Visual design principles

  • Visualizations should honor and enhance the data, making it easy to understand. Highlight the data, adding supporting elements only as needed to provide context. Avoid unnecessary embellishments, such as drop shadows and outlines, chart junk, or data distortion.
  • Visualizations should encourage exploration by providing rich visual feedback. Use well-established interaction patterns, interface controls, and clear system feedback.
  • Embody time-honored design principles. Use established typographic and visual communication design principles to enhance form, readability, and meaning.

Interaction design principles

  • Design to allow for exploration.
  • Allow for direct interactions with objects that reveal new insights (sorting via drag, for example).
  • Use simple, direct, familiar interaction models.
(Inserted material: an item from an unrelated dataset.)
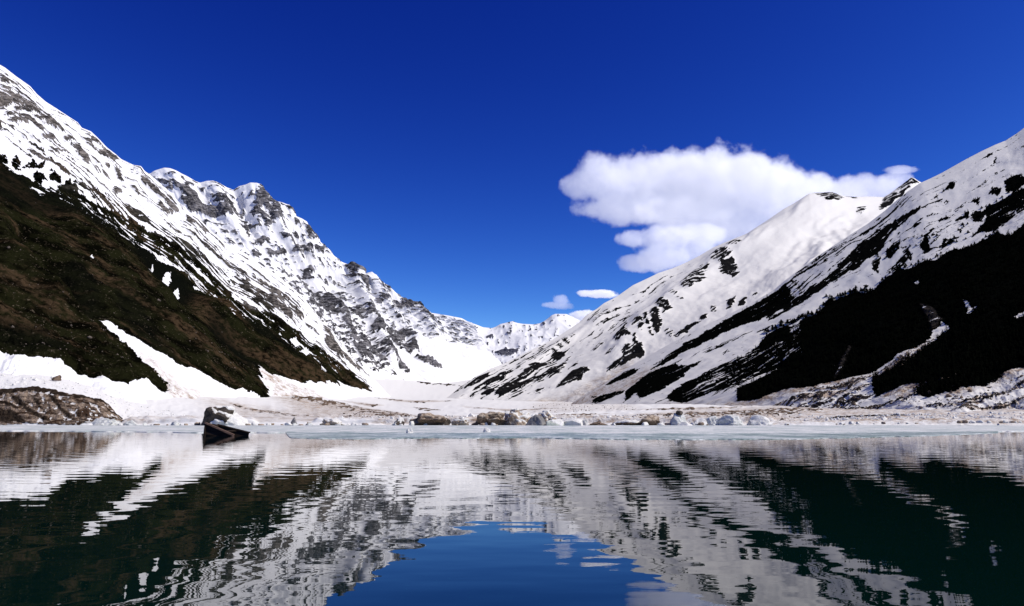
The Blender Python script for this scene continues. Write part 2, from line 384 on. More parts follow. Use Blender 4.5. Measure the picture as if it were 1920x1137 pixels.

For more information about how to design user-friendly interactive data visualizations, see UI Tenets and Traps.

Motion design principles

Motion follows stimulus. Visual elements should move in the same direction at the same rate. This applies to:

  • Chart creation
  • Transition from one chart type to another chart type
  • Filtering
  • Sorting
  • Adding or subtracting data
  • Brushing or slicing data
  • Resizing a chart

Create a perception of causality. When staging animations:

  • Stage one thing at a time.
  • Stage changes to axes before changes to data ink.
  • Stage and animate objects as a group if they are moving at the same speed in the same direction.
  • Stage data elements in groups of no more than 4-5 objects. Viewers have difficulty tracking more than 4-5 objects independently.

Motion adds meaning.

  • Animations increase user comprehension of changes to the data, provide context, and act as a non-verbal annotation layer.
  • Motion should occur in a meaningful coordinate space of the visualization.
  • Tailor the animation to the visual.
  • Avoid gratuitous animations.

Motion follows data.

  • Preserve data mappings. If an area is tied to a measure, maintain that area in transition.
  • Maintain a consistent animation design language. Where possible, map data visualization animation to existing Office motion design language. Use similar animations for similar chart types.

Accessibility in data visualizations

  • Don't use color as the only way to communicate information. People who are color blind will not be able to interpret the results. Use shape, size and texture in addition to color when possible to communicate information.
  • Make all interactive elements, such as push buttons or pick lists, accessible from a keyboard.
  • Send accessibility events to screen readers to announce focus changes, tooltips, and so on.